:: EXERCISE AIM ::
Could you output each line of the data that follows exactly?

:: DATA ::
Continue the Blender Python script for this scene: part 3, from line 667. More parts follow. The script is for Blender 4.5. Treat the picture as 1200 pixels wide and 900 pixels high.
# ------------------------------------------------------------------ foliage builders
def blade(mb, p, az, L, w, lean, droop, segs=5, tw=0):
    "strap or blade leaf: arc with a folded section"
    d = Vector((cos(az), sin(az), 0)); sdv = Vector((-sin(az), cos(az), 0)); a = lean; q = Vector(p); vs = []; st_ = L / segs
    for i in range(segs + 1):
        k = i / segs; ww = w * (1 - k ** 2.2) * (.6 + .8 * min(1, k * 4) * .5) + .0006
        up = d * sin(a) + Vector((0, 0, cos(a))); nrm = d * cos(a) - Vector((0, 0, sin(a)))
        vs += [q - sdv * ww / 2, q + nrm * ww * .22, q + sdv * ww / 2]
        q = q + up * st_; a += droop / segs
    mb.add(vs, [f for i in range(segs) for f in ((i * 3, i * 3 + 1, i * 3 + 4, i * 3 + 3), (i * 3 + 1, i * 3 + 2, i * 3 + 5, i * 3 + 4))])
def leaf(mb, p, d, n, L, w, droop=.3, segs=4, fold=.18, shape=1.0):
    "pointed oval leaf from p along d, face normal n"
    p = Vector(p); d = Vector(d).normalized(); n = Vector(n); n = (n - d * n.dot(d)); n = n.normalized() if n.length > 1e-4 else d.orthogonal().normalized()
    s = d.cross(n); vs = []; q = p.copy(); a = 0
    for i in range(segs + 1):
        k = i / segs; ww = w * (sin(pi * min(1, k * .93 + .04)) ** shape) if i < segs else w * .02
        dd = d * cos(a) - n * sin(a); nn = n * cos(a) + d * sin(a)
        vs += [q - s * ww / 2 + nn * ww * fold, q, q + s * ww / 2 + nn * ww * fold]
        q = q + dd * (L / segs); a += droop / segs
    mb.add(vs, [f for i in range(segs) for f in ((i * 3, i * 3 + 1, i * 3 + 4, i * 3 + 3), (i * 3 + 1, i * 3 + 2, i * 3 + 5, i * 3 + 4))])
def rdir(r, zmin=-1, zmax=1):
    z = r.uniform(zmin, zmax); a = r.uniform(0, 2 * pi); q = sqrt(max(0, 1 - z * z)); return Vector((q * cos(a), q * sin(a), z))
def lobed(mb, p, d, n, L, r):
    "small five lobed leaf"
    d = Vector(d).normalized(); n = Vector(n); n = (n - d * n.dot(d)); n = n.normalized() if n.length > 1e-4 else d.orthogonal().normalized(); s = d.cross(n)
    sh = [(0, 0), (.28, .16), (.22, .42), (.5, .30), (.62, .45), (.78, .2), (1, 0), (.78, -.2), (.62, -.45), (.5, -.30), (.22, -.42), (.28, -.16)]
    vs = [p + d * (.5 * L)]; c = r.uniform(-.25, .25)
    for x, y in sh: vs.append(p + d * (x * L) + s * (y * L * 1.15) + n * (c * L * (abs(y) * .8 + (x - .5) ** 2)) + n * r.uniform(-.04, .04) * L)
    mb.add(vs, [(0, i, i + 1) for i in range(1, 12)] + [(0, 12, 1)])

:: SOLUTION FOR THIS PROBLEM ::
Continue the Blender Python script for this scene: part 3, from line 667. More parts follow. The script is for Blender 4.5. Treat the picture as 1200 pixels wide and 900 pixels high.
# ------------------------------------------------------------------ foliage builders
def blade(mb, p, az, L, w, lean, droop, segs=5, tw=0):
    "strap or blade leaf: arc with a folded section"
    d = Vector((cos(az), sin(az), 0)); sdv = Vector((-sin(az), cos(az), 0)); a = lean; q = Vector(p); vs = []; st_ = L / segs
    for i in range(segs + 1):
        k = i / segs; ww = w * (1 - k ** 2.2) * (.6 + .8 * min(1, k * 4) * .5) + .0006
        up = d * sin(a) + Vector((0, 0, cos(a))); nrm = d * cos(a) - Vector((0, 0, sin(a)))
        vs += [q - sdv * ww / 2, q + nrm * ww * .22, q + sdv * ww / 2]
        q = q + up * st_; a += droop / segs
    mb.add(vs, [f for i in range(segs) for f in ((i * 3, i * 3 + 1, i * 3 + 4, i * 3 + 3), (i * 3 + 1, i * 3 + 2, i * 3 + 5, i * 3 + 4))])
def leaf(mb, p, d, n, L, w, droop=.3, segs=4, fold=.18, shape=1.0):
    "pointed oval leaf from p along d, face normal n"
    p = Vector(p); d = Vector(d).normalized(); n = Vector(n); n = (n - d * n.dot(d)); n = n.normalized() if n.length > 1e-4 else d.orthogonal().normalized()
    s = d.cross(n); vs = []; q = p.copy(); a = 0
    for i in range(segs + 1):
        k = i / segs; ww = w * (sin(pi * min(1, k * .93 + .04)) ** shape) if i < segs else w * .02
        dd = d * cos(a) - n * sin(a); nn = n * cos(a) + d * sin(a)
        vs += [q - s * ww / 2 + nn * ww * fold, q, q + s * ww / 2 + nn * ww * fold]
        q = q + dd * (L / segs); a += droop / segs
    mb.add(vs, [f for i in range(segs) for f in ((i * 3, i * 3 + 1, i * 3 + 4, i * 3 + 3), (i * 3 + 1, i * 3 + 2, i * 3 + 5, i * 3 + 4))])
def rdir(r, zmin=-1, zmax=1):
    z = r.uniform(zmin, zmax); a = r.uniform(0, 2 * pi); q = sqrt(max(0, 1 - z * z)); return Vector((q * cos(a), q * sin(a), z))
def lobed(mb, p, d, n, L, r):
    "small five lobed leaf"
    d = Vector(d).normalized(); n = Vector(n); n = (n - d * n.dot(d)); n = n.normalized() if n.length > 1e-4 else d.orthogonal().normalized(); s = d.cross(n)
    sh = [(0, 0), (.28, .16), (.22, .42), (.5, .30), (.62, .45), (.78, .2), (1, 0), (.78, -.2), (.62, -.45), (.5, -.30), (.22, -.42), (.28, -.16)]
    vs = [p + d * (.5 * L)]; c = r.uniform(-.25, .25)
    for x, y in sh: vs.append(p + d * (x * L) + s * (y * L * 1.15) + n * (c * L * (abs(y) * .8 + (x - .5) ** 2)) + n * r.uniform(-.04, .04) * L)
    mb.add(vs, [(0, i, i + 1) for i in range(1, 12)] + [(0, 12, 1)])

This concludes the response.